Ricardo, Very Interesting idea. I'd be interested to see how it goes. I've not looked much into the lambda service yet but sounds like a cool project to experiment with. We started Blueshift to enforce a kind of organisation-wide serialization of batches- so we'd only be performing one load per table at any time, I'm not sure how easy it would be to translate those semantics to AWS Lambda. But, that may not be useful/applicable for all. I'd definitely encourage you to give it a try- I'd love to see how it goes!

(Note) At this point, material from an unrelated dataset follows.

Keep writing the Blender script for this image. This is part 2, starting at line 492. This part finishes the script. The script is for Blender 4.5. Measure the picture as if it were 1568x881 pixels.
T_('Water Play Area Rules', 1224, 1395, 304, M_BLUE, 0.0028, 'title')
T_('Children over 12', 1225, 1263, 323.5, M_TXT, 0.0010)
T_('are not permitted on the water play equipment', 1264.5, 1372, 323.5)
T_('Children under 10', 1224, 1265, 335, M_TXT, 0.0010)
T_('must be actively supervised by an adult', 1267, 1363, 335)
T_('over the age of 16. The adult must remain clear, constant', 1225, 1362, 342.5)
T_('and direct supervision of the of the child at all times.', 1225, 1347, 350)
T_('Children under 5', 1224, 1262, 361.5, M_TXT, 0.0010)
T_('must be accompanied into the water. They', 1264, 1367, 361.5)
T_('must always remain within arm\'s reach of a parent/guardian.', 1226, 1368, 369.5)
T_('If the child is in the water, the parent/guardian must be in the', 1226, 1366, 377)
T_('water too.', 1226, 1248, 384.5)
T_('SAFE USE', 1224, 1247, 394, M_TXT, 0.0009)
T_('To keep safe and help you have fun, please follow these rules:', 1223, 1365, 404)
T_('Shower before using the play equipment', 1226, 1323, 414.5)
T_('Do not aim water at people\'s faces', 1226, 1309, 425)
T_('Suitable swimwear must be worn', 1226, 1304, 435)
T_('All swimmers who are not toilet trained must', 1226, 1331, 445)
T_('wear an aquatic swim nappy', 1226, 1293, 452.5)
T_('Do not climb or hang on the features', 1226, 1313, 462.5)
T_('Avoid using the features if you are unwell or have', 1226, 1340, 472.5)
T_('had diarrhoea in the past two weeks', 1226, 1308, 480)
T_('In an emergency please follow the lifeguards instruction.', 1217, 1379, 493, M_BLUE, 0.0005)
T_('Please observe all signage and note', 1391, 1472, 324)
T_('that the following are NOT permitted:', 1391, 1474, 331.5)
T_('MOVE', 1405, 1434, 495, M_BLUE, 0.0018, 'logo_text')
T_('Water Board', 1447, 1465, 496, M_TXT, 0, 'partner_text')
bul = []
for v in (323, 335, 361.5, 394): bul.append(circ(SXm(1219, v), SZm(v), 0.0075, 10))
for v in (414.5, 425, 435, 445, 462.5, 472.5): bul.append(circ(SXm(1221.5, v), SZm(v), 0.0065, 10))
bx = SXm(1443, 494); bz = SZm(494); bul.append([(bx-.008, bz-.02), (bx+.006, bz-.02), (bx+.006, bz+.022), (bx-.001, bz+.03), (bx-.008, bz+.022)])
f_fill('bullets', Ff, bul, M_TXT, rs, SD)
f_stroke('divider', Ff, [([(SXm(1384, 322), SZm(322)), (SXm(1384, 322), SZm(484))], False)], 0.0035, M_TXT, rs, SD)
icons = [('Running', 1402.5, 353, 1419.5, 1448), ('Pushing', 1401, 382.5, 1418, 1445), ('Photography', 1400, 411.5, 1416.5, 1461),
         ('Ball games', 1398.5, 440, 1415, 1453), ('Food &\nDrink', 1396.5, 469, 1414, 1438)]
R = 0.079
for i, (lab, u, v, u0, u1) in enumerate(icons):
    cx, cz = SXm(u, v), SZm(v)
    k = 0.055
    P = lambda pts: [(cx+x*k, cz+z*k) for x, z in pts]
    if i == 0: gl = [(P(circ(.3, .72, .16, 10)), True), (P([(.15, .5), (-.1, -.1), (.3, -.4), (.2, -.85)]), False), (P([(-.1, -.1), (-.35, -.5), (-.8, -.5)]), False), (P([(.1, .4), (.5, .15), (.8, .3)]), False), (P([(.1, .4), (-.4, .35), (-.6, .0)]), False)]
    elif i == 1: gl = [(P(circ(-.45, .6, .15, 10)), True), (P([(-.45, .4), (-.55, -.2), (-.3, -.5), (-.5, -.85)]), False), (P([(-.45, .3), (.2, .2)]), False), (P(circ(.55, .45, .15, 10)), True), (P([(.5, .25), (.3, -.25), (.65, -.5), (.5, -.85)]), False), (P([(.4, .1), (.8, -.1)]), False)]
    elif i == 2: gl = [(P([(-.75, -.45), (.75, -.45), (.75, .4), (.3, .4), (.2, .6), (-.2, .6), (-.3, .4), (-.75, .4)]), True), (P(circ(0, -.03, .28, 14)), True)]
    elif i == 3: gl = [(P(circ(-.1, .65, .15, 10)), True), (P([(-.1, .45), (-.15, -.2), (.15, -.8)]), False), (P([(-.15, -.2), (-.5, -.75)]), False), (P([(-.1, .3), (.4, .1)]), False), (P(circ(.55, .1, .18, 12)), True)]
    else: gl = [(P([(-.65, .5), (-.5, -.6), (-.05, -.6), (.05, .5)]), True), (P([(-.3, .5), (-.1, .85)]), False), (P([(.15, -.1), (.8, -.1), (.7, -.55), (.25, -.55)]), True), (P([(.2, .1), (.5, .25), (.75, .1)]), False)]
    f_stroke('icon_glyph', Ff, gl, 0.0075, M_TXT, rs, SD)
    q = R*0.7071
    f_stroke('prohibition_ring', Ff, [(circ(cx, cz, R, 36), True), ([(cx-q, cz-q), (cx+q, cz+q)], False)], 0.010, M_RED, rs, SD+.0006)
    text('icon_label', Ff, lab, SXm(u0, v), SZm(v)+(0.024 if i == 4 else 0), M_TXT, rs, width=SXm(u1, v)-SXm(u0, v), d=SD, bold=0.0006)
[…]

Hi, I am using Bifrost to upload my kafka messages to S3. When I use Redshift's default COPY command on the gz files that Bifrost produces, it complains about data format (Missing newline: Unexpected character 0x0 found at location 0). I suspect that's because of the way Baldr file format is designed (First and last 8 bytes for record length). Using Blueshift, can we upload the output files from Bifrost to Redshift? Apologies if my question sound naive. I am new to kafka, AWS world and trying to get my feet firm. Thanks, Pravesh
Sorry, scratch my previous comment. This has already been discussed above. Thanks.